If I say "we followers of the great Osho have seen the Truth and are Awake. We invite the sleeping masses to join us and wake up", then I am sending a quick signal that I have knowledge that others do not, and that they should listen to me.
Trying to help other people
The last option that I should mention is the possibility that the people declaring that ‘Everyone is Asleep’ are just genuinely trying to help. The simple analogy of waking and sleeping is a quick way to explain to someone that there is an alternative to the world that he or she knows.
I realize that the reasons I’ve proposed are quite messy. They are not at all mutually exclusive, and far from exhaustive. Yet I haven’t come across an attempt to interpret the motivation behind analogies of sleep like the ‘Everyone is Asleep’ accusation, or the ‘Am I Dreaming?’ question. This is my amateurish attempt at cultural analysis.
What have I missed?
Questions:
In 1984, Orwell wrote “until they have become conscious, they will not rebel, and until after they have rebelled they cannot become conscious”. What are some plausible reasons behind the psychology of this analogy of the ‘sleeping masses’?

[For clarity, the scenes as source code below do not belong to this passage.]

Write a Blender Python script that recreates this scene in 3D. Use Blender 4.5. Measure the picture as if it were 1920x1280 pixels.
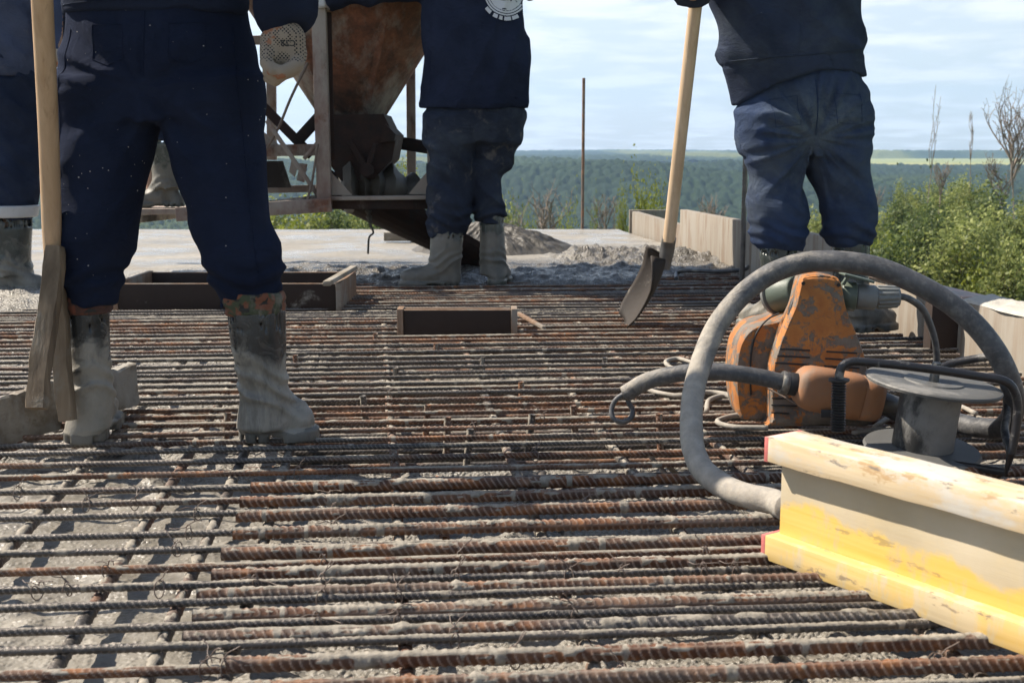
import bpy, bmesh, math, random
import numpy as np
from mathutils import Vector, Matrix
from mathutils.bvhtree import BVHTree

for _o in list(bpy.data.objects):
    bpy.data.objects.remove(_o)
S = bpy.context.scene
C = S.collection
R = math.radians
random.seed(7)
rng = np.random.default_rng(7)

# ------------------------------------------------------------------ camera
F = 2240.0                       # focal length in pixels of the 1920 px wide photograph
PITCH = math.atan(355 / F)
CAMH = 0.65
cam_d = bpy.data.cameras.new('camera')
cam = bpy.data.objects.new('camera', cam_d)
C.objects.link(cam)
cam.location = (0, 0, CAMH)
cam.rotation_euler = (math.pi / 2 - PITCH, 0, 0)
cam_d.sensor_width = 36
cam_d.lens = 36 * F / 1920
cam_d.clip_start = 0.05
cam_d.clip_end = 30000
cam_d.dof.use_dof = True
cam_d.dof.focus_distance = 3.0
cam_d.dof.aperture_fstop = 11
S.camera = cam

# ------------------------------------------------------------------ sky, sun, exposure
SUN_EL, SUN_AZ = R(47), R(71)    # azimuth measured from +Y towards -X
w = bpy.data.worlds.new('World')
S.world = w
w.use_nodes = True
wn = w.node_tree
wn.nodes.clear()
def W(t, **k):
    n = wn.nodes.new(t)
    for a, b in k.items():
        setattr(n, a, b)
    return n
wo = W('ShaderNodeOutputWorld')
bg = W('ShaderNodeBackground')
sky = W('ShaderNodeTexSky', sky_type='NISHITA', sun_disc=False)
sky.sun_elevation = SUN_EL
sky.sun_rotation = -SUN_AZ
sky.air_density = 1.0
sky.dust_density = 0.9
sky.ozone_density = 1.0
tc = W('ShaderNodeTexCoord')
sep = W('ShaderNodeSeparateXYZ')
wn.links.new(tc.outputs['Generated'], sep.inputs[0])
ab = W('ShaderNodeMath', operation='MAXIMUM'); ab.inputs[1].default_value = 0.0
wn.links.new(sep.outputs['Z'], ab.inputs[0])
ad = W('ShaderNodeMath', operation='ADD'); ad.inputs[1].default_value = 0.09
wn.links.new(ab.outputs[0], ad.inputs[0])
dx = W('ShaderNodeMath', operation='DIVIDE'); dy = W('ShaderNodeMath', operation='DIVIDE')
wn.links.new(sep.outputs['X'], dx.inputs[0]); wn.links.new(ad.outputs[0], dx.inputs[1])
wn.links.new(sep.outputs['Y'], dy.inputs[0]); wn.links.new(ad.outputs[0], dy.inputs[1])
cb = W('ShaderNodeCombineXYZ')
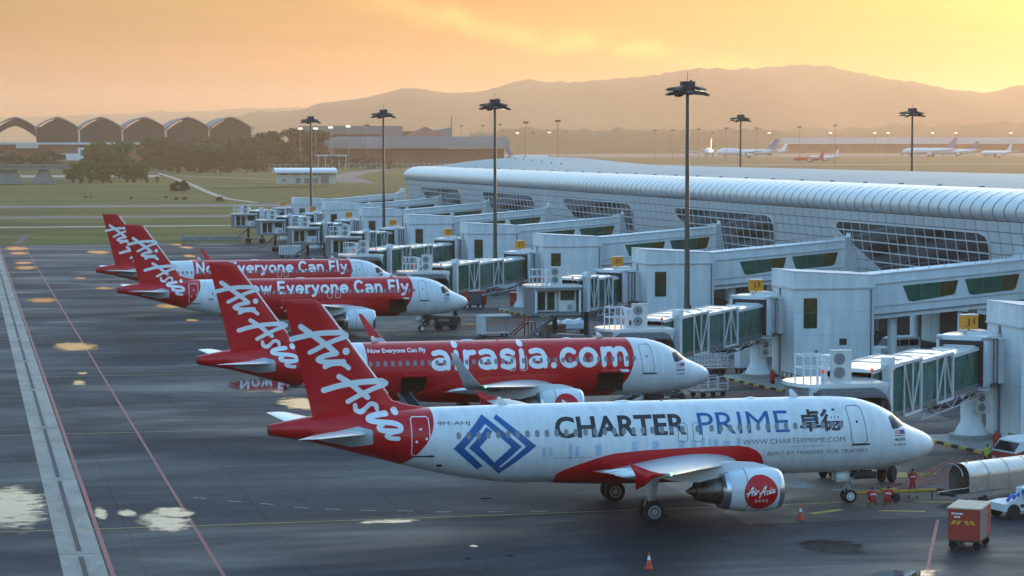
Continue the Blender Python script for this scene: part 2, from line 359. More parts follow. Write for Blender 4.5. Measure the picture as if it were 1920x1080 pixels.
# painted lines
def line(name, pts, wd, m, z=0.010): return ribbon(name, pts, wd, z, m)
line('red_line', [(-46.5, -60), (-46.5, 366)], 0.22, 'red_paint_line')
line('red_line', [(-41.5, -60), (-41.5, 366)], 0.17, 'red_paint_line')
line('red_line', [(-9.2, -20.6), (-2.7, -6.9)], 0.16, 'red_paint_line')
for k in range(5):
    y = 41.616 * k
    line('stand_centre_line', [(-70, y + 2.2), (-60, y + 1.3), (-50, y + .7), (-39.6, y + .33), (-26, y + .15), (-5, y)], 0.13, 'yellow_paint_line')
    if k == 0:
        pts = [(-40.23, 10.12), (-38.45, 8.45), (-36.82, 7.05), (-35.13, 5.25), (-33.5, 4.27), (-31.71, 3.44), (-29.75, 2.78), (-27.84, 1.93), (-25.01, 1.25), (-22.7, 0.88)]
        for i, (x, yy) in enumerate(pts):
            d = Vector(pts[min(i + 1, 9)]) - Vector(pts[max(i - 1, 0)]); d = Vector((d.x, d.y)).normalized() * 0.45
            line('guide_dash', [(x - d.x, y + yy - d.y), (x + d.x, y + yy + d.y)], 0.08, 'white_paint_line')
    for i in range(7):   # hatched clear zone in front of the nose
        t = i / 6
        line('hatch_line', [(-2.4 + 4.6 * t, y + 2.9 + 2.6 * t), (8.3 + 3.6 * t, y + 15.7 + .8 * t)], 0.15, 'red_paint_line')
    line('hatch_border', [(-3.2, y + 2.4), (3.2, y + 6.2), (9.7, y + 11.8)], 0.18, 'red_paint_line')
    line('stand_mark', [(-8.6, y - 3.4), (-6.4, y - 2.4)], 0.5, 'yellow_paint_line')
    line('stand_mark', [(-4.6, y - 3.2), (-2.2, y - 4.1)], 0.35, 'yellow_paint_line')
    line('stand_mark', [(-1.4, y - .6), (1.0, y - 1.4)], 0.3, 'yellow_paint_line')
    sheet('stand_mark', [(1.2, y + 8.8), (3.0, y + 8.2), (4.6, y + 9.8), (2.4, y + 10.6)], 0.010, 'yellow_paint_line')
    line('stand_mark', [(-4.3, y + 4.6), (-1.0, y + 3.9), (1.2, y + 6.8)], 0.13, 'white_paint_line')
line('bay_mark', [(1.5, -15.6), (5.5, -16.8), (5.5, -11), (0.6, -14.3)], 0.12, 'white_paint_line')
# puddles: thin sheets of standing rain water with ragged outlines
PUD = [(-51.0, 9.7, 2.3, 7.2), (-42.9, 2.2, 1.3, 3.2), (-42.2, 5.2, 1.1, 1.8), (-44.6, 5.5, .5, 1.2), (-46.0, 5.9, .35, 1.9), (-42.5, 114.8, 2.1, 4.6), (-43.3, 188.5, 2.0, 4.4), (-43.4, 274, 1.7, 6.0), (-43.3, 291, 1.5, 5),
       (-43.4, 351, 2.2, 9), (-43.3, 329, 1.8, 6), (-28.3, 330, 2.2, 7), (-43.1, 86.4, .4, 1.1), (-43.8, 77.9, .55, 1.9), (-28.0, 173, 1.7, 4), (-27.7, 148, .6, 1.8),
       (-10, 347, 1.3, 5), (-13.9, 289, 1.4, 5.5), (-31.2, -0.6, 1.5, .62), (-5.4, 6.9, 1.0, 1.2), (-11.15, -13.5, 1.55, 2.1), (-10.6, -21.2, 1.7, .8),
       (-28.6, 72.5, 3.0, 5.6), (-27.8, 57.6, 1.6, 4.3), (-9.6, 362, 2.7, 3.6), (-12.9, 310, 1.0, 6), (-34, 213, 1.2, 3), (-36, 240, .9, 2.5), (-28.5, -9.2, .25, .3), (-29.5, -12.6, .18, .2), (-27.4, -12.3, .22, .25), (-29.2, -15.2, .3, .28), (-30.3, 221, 1.1, 2.0), (-26, 100, .8, 1.3), (-16.6, -2.4, .6, .25), (-24.5, 6.2, .3, .35)]
def puddle(x, y, rx, ry, i, amp=.8):
    """standing water that thins to a damp, ragged margin: attribute wet runs 1 -> 0"""
    n = 56; ph = rng.uniform(0, 6.28, 7); am = rng.uniform(0.03, 0.10, 7) / np.sqrt(np.arange(1, 8)); RG = (0, .35, .6, .8, .95, 1.15); b = MB(); wet = []
    for q, f in enumerate(RG):
        for k in range(n if q else 1):
            t = 2 * math.pi * k / n; r = (1 + sum(am[j] * math.sin((j + 2) * t + ph[j]) for j in range(7)) * amp) * f
            b.v.append((x + rx * r * math.cos(t), y + ry * r * math.sin(t), 0.013 + 0.0005 * (i % 6))); wet.append(max(0, 1 - (f / 1.15) ** 2.2))
    for k in range(n): b.f.append((0, 1 + k, 1 + (k + 1) % n))
    for q in range(len(RG) - 2):
        for k in range(n): a0 = 1 + q * n; b.f.append((a0 + k, a0 + n + k, a0 + n + (k + 1) % n, a0 + (k + 1) % n))
    b.mi = [0] * len(b.f); o = b.build('puddle', 'puddle_water', fix=False)
    if o.data.polygons[0].normal.z < 0: o.data.flip_normals()
    at_ = o.data.attributes.new('wet', 'FLOAT', 'POINT'); at_.data.foreach_set('value', wet); struct(o)
m = M['puddle_water']; t = m.node_tree; bs = t.nodes['Principled BSDF']; out = t.nodes['Material Output']
av = t.nodes.new('ShaderNodeAttribute'); av.attribute_name = 'wet'; tcn = t.nodes.new('ShaderNodeTexCoord')
mpn = t.nodes.new('ShaderNodeMapping'); mpn.inputs['Scale'].default_value = (.45, .5, 1); t.links.new(tcn.outputs['Object'], mpn.inputs[0])
nz = t.nodes.new('ShaderNodeTexNoise'); nz.inputs['Scale'].default_value = 2.0; nz.inputs['Detail'].default_value = 7; nz.inputs['Roughness'].default_value = .66; t.links.new(mpn.outputs[0], nz.inputs['Vector'])
ad = t.nodes.new('ShaderNodeMath'); ad.operation = 'MULTIPLY_ADD'; t.links.new(nz.outputs[0], ad.inputs[0]); ad.inputs[1].default_value = 2.6; t.links.new(av.outputs['Fac'], ad.inputs[2])
mr = t.nodes.new('ShaderNodeMapRange'); mr.interpolation_type = 'SMOOTHSTEP'; mr.inputs[1].default_value = 1.50; mr.inputs[2].default_value = 2.15; t.links.new(ad.outputs[0], mr.inputs[0])
tr = t.nodes.new('ShaderNodeBsdfTransparent'); mxs = t.nodes.new('ShaderNodeMixShader'); t.links.new(mr.outputs[0], mxs.inputs[0]); t.links.new(tr.outputs[0], mxs.inputs[1]); t.links.new(bs.outputs[0], mxs.inputs[2]); t.links.new(mxs.outputs[0], out.inputs['Surface'])
for i, (x, y, rx, ry) in enumerate(PUD): puddle(x, y, rx * 1.12, ry * 1.12, i, .35 if i == 20 else .8)

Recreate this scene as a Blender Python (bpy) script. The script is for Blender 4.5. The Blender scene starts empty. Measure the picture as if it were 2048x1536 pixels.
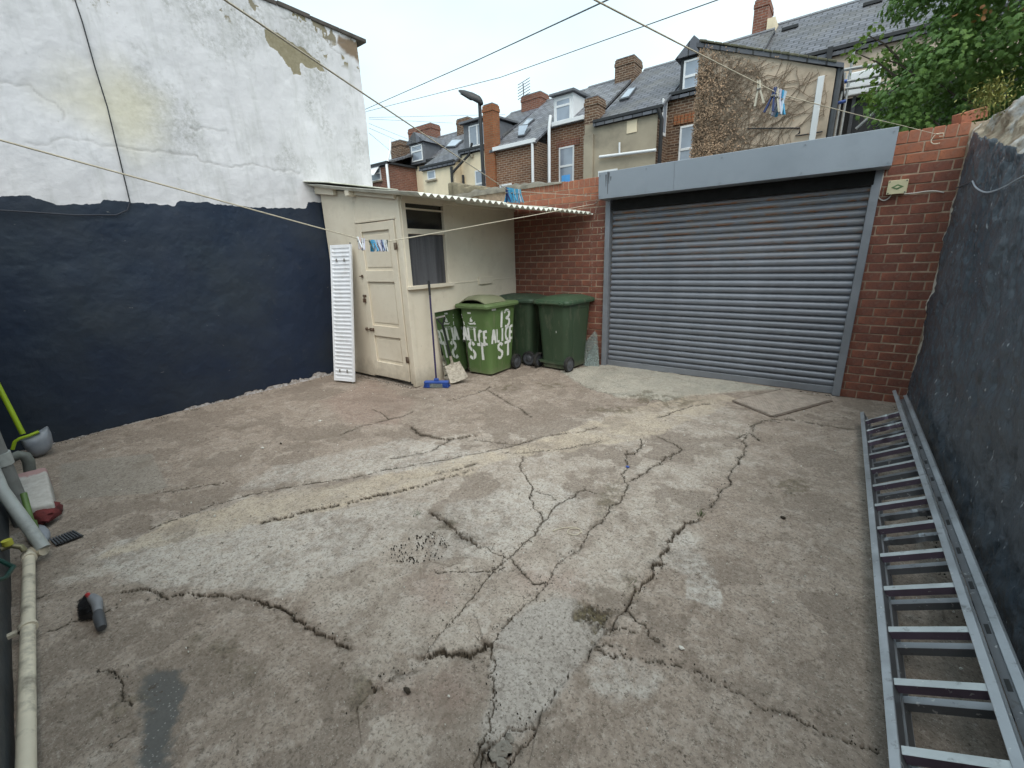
import bpy, bmesh, math, random
import numpy as np
from mathutils import Vector, Matrix
random.seed(7)
rng = np.random.default_rng(11)
sc = bpy.context.scene
COL = sc.collection
rad = math.radians

# ------------------------------------------------------------------ camera
FPX, YAW, PIT, ROL, CZ = 852.996, rad(37.2855), rad(16.4677), rad(-1.897), 1.571
Fv = np.array([-math.sin(YAW)*math.cos(PIT), math.cos(YAW)*math.cos(PIT), -math.sin(PIT)])
_r = np.array([math.cos(YAW), math.sin(YAW), 0.0]); _u = np.cross(_r, Fv)
Rv = _r*math.cos(ROL)+_u*math.sin(ROL); Uv = _u*math.cos(ROL)-_r*math.sin(ROL)
CAM = np.array([0, 0, CZ])
cd = bpy.data.cameras.new('camera'); cam = bpy.data.objects.new('camera', cd); COL.objects.link(cam)
cd.sensor_width = 36.0; cd.lens = FPX/2048*36.0; cd.clip_start = 0.02; cd.clip_end = 2000
cam.matrix_world = Matrix(((Rv[0], Uv[0], -Fv[0], 0), (Rv[1], Uv[1], -Fv[1], 0), (Rv[2], Uv[2], -Fv[2], CZ), (0, 0, 0, 1)))
sc.camera = cam

def at(px, py, X=None, Y=None, Z=None):
    """where the line of sight of a photograph point meets a real plane of the place"""
    d = Fv*FPX+Rv*(px-1024)-Uv*(py-768)
    if X is not None: t = (X-CAM[0])/d[0]
    elif Y is not None: t = (Y-CAM[1])/d[1]
    else: t = (Z-CAM[2])/d[2]
    return CAM+t*d

# ------------------------------------------------------------------ sky, sun, exposure
W = bpy.data.worlds.new('World'); sc.world = W; W.use_nodes = True
nt = W.node_tree; nt.nodes.clear()
wo = nt.nodes.new('ShaderNodeOutputWorld'); bg = nt.nodes.new('ShaderNodeBackground')
sky = nt.nodes.new('ShaderNodeTexSky'); sky.sky_type = 'NISHITA'; sky.sun_disc = False
SUN_EL, SUN_AZ = rad(58), rad(128)          # azimuth from +Y towards +X
sky.sun_elevation = SUN_EL; sky.sun_rotation = SUN_AZ
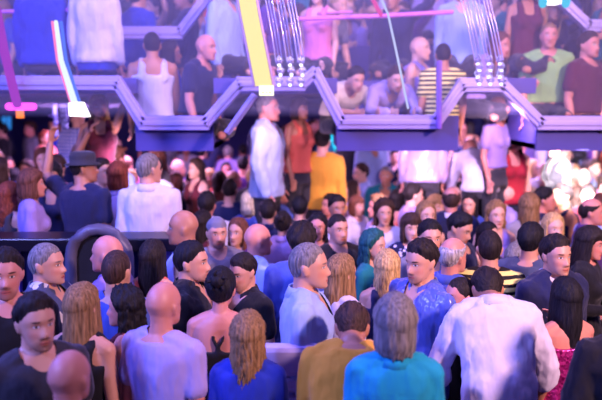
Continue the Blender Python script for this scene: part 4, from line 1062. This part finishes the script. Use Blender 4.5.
spot('white_spot', (2.5, 6.3, 2.02), (3.6, 9.0, 1.62), (1, .82, .97), 3000, 46)
spot('lilac_spot', (1.5, 1.5, 5.6), (2.6, 6.6, 2.9), (.6, .5, 1), 260, 60)
area('under_gallery_fill', (-2.5, 10.5, 2.55), (-2.5, 10.5, 0), (.7, .35, 1), 420, 2.5)  # unseen area lights, added to light the far crowd beneath the mezzanine
area('under_gallery_fill_far', (3, 11.5, 2.55), (3, 11.5, 0), (.6, .36, 1), 420, 2.5)
area('gallery_wash', (0, 5.0, 5.4), (0, 8.5, 3.3), (.5, .38, 1), 130, 2.5)
for x, e in ((-3.6, 120), (-1.6, 130), (-.25, 45), (.9, 130), (1.9, 110), (3.2, 110)): spot('balcony_fill', (x, 6.55 if abs(x) < 1.8 and x != -.25 else 6.3, 2.06 if abs(x) < 1.8 and x != -.25 else 2.5), (x*1.25, 9.6, 1.4), (.9, .55, 1), e, 110, .9, .06)  # unseen fill spots added along the balcony edge to brighten the mid crowd
# thin smoke hanging under the ceiling
t = NT('haze'); vs = t.n('ShaderNodeVolumeScatter'); vs.inputs['Color'].default_value = (.72, .68, 1, 1); vs.inputs['Density'].default_value = .065; t.l(vs.outputs[0], t.out.inputs['Volume'])
mb = MB(); mb.box((0, 7.4, 4.15), (22, 6.8, 3.3)); h = link('smoke_haze', mb.mesh('smoke_haze', False), t.m); tag(h, 'thin lavender stage smoke hanging in front of the gallery', 'smoke', kind='stuff')
c = bpy.data.cameras.new('camera'); co = bpy.data.objects.new('camera', c); COL.objects.link(co); SC.camera = co
co.location = (0, 0, CAMZ); co.rotation_euler = (math.pi/2-PITCH, 0, 0); c.sensor_width = 36; c.lens = 36*FPX/602; c.clip_end = 100; c.dof.use_dof = True; c.dof.focus_distance = 4.1; c.dof.aperture_fstop = 1.1
SC.view_settings.view_transform = 'Standard'; SC.view_settings.look = 'None'; SC.view_settings.gamma = 1; SC.view_settings.use_curve_mapping = False; SC.view_settings.exposure = .1
SC.cycles.use_denoising = True; SC.cycles.volume_bounces = 0; SC.cycles.max_bounces = 5; SC.cycles.transparent_max_bounces = 8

What is the ‘felt sense’ and why does it matter?
📰 Assorted Links 📰
What I'm Reading
Books
Working in Public: The Making and Maintenance of Open Source Software
Besides the beautiful hardcover, the book is important because it provides a detailed overview of a neglected topic: open source software. So much of the software ecosystem is dependent on the maintenance of a few important package developers. As the thinking around fostering software innovation matures, it feels inevitable that open source becomes a much larger part of the discussion.
Skunk Works: A Personal Memoir of my Years at Lockheed
A behind-the-scenes look at one of the world’s greatest engineering teams. It’s worth is alone for anecdote behind the SR-71 ‘Blackbird’, which was built in the 1960s and which still holds the record for fastest absolute speed of any aircraft. The book weaves management advice with reflection on changes within the U.S. Department of Defense with aerospace engineering. This book taught me a lot.
Around the world
The Warfare State: on John Mearsheimer and David Hendrickson, two “outcasts from the American right, [who] both have opposed every US military intervention since the end of the Cold War.”
“Mearsheimer mourned the Cold War’s passing. ‘The West,’ he wrote in the Atlantic in 1990, ‘has an interest in maintaining the Cold War order, and hence has an interest in continuing the Cold War confrontation.’ He thought some Soviet-US tensions could be reduced, but predicted, correctly enough, that there would be more violence in Europe in the ten years following the Soviet withdrawal than in the ten years preceding it. His advice to Washington was to step up nuclear proliferation on the continent and force any newly unified Germany to adopt weapons of mass destruction.” [London Review of Books] (Italics mine, H/t ML)
On civil resistance: "Chenoweth rattled off a few cases of civil-resistance campaigns that had managed to reverse post-election power grabs—Thailand in 1992, Serbia in 2000, Gambia in 2016—and said that such successful campaigns generally did four things: “They mobilized mass popular participation. They encouraged defection by people in positions of authority, like economic and business élites, security forces, even members of the opposition party. They tended not to rely solely on mass demonstrations but instead used methods of dispersal and noncoöperation, like boycotts and strikes. And, finally, they stayed disciplined, even when repression escalated.” [New Yorker]
The fall from grace of Myanmar's buddhist leader. [NYTimes]
Decision Theory
Normative Uncertainty as a Voting Problem— a really insightful paper by Will MacAskill. The title says it all: why don’t we borrow methods from voting theory when trying to resolve conflicts between ethical theories? His colleague Christian Tarsney nicely points out some problems with MacAskill’s proposition and proposes a rule of his own in Normative Uncertainty and Social Choice.
Miscellaneous
Adrianne Lenker’s Radical Honesty
“I never really think of her, like, fucking around and playing riffs or something. It’s always this instrument of witchcraft. It’s always holy. She writes music from this place that’s very intuitive and fearless, and she has confidence that there’s some kind of spirit or force that she can listen to.” [New Yorker]
The can opener wasn't invented until 48 years after the first can. (H/t Jason Crawford)
Interpreting heart arrhythmias as music. Some little etudes and an accompanying paper. This is all by the amazing Elaine Chew. See also her spiral array model for conceptualizing tonal movements.
Poem of the month
The Waking
I wake to sleep, and take my waking slow.
I feel my fate in what I cannot fear.
I learn by going where I have to go.
We think by feeling. What is there to know?
I hear my being dance from ear to ear.
I wake to sleep, and take my waking slow.
Of those so close beside me, which are you?
God bless the Ground! I shall walk softly there,
And learn by going where I have to go.
Light takes the Tree; but who can tell us how?
The lowly worm climbs up a winding stair;
I wake to sleep, and take my waking slow.
Great Nature has another thing to do
To you and me; so take the lively air,
And, lovely, learn by going where to go.
This shaking keeps me steady. I should know.
What falls away is always. And is near.
I wake to sleep, and take my waking slow.
I learn by going where I have to go.
-Theodore Roethke
Music
Angelo de Augustine — Blue. “Between my eyes/ Is an ocean, you can feel it if you try”.
Galt MacDermot — Coffee Cold . A great beat to freestyle over. You heard it here.
Townes Van Zandt — Lungs. Great folk lyrics.
.BY_ALEXANDER — Trumpets . Contemporary jazz fusion, autotune mumbling. It works for me.